Random tools I've found interesting

Bryce Harrington bryce.harrington at canonical.com
Thu Mar 5 19:52:10 UTC 2020

As followup to our retrospective, this past year I've found and played
with several tools, that I thought might be worth show-and-telling
about, and given our corona-sprint we're in will do so via email:

== so-trello ==

This CLI allows programmatic interaction with Trello boards.  It was
written by our own Kernel team's Andy Whitcroft.

This looks like it could be handy for bulk operations, cronned/automated
card update tasks, and the like.

So-trello can be downloaded from the snap store
(https://snapcraft.io/so-trello), or installed directly:

  $ sudo snap install so-trello

== LXD Login ==

I'm always looking for ways to improve my user experience with lxc
containers.  Logging in has always felt a bit baroque, so I've been
scouring for simpler solutions.  I found out that LXD supports
'aliases', and that you can construct a login alias, which works pretty

  $ lxc alias add login 'exec @ARGS@ --mode interactive -- bash -xac $@bryce - exec /bin/login -p -f '

(The trailing space after the -f is important).  Replace 'bryce' with
'ubuntu' or whatever username you use in your containers.

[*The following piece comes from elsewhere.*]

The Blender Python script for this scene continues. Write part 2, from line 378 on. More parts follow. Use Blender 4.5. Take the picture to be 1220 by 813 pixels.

Unfortunately, it still requires running `script /dev/null` after
logging in... would love to figure out how to eliminate that step.

Bonus, here's an alias to make a prettier lxc listing:

  $ lxc alias add ls 'list -c ns4,user.comment:comment'

If I'm late to the party and y'all already know about lxd aliases, well
boo, but show me *your* aliases!  (And we should add this to starter

== YAML Parser for Bash scripts - yaml.sh ==

I like YAML and I like writing in Bash, but the two don't fit together
naturally.  Scouring the web for solutions, I found AdrianDC's yaml.sh
which reads a YAML file and registers its parameters as prefixed ENV
vars.  Quite handy.

yaml.sh can be downloaded from:

  $ wget https://raw.githubusercontent.com/jasperes/bash-yaml/master/script/yaml.sh

== shellcheck ==

Probably known to all Bash aficionados already, but 'shellcheck' is so
handy worth extra mention.  It runs a lint check on bash scripts to
identify syntax improvements.  Very helpful for catching errors too.

  $ sudo apt-get install shellcheck

== distro-info ==

Another one I'm sure you all already know about, but if not, distro-info
is another handy tool for looking up information about Debian and Ubuntu
releases.  Good way to avoid hardcoding things in your own scripts.

  $ sudo apt-get install distro-info

What's the current development version's codename?

  $ distro-info -d

What's bionic's release number?

  $ distro-info --release --series bionic | cut -d' ' -f1

Is disco still supported?

  $ (distro-info --supported | grep disco) || echo "Nope!"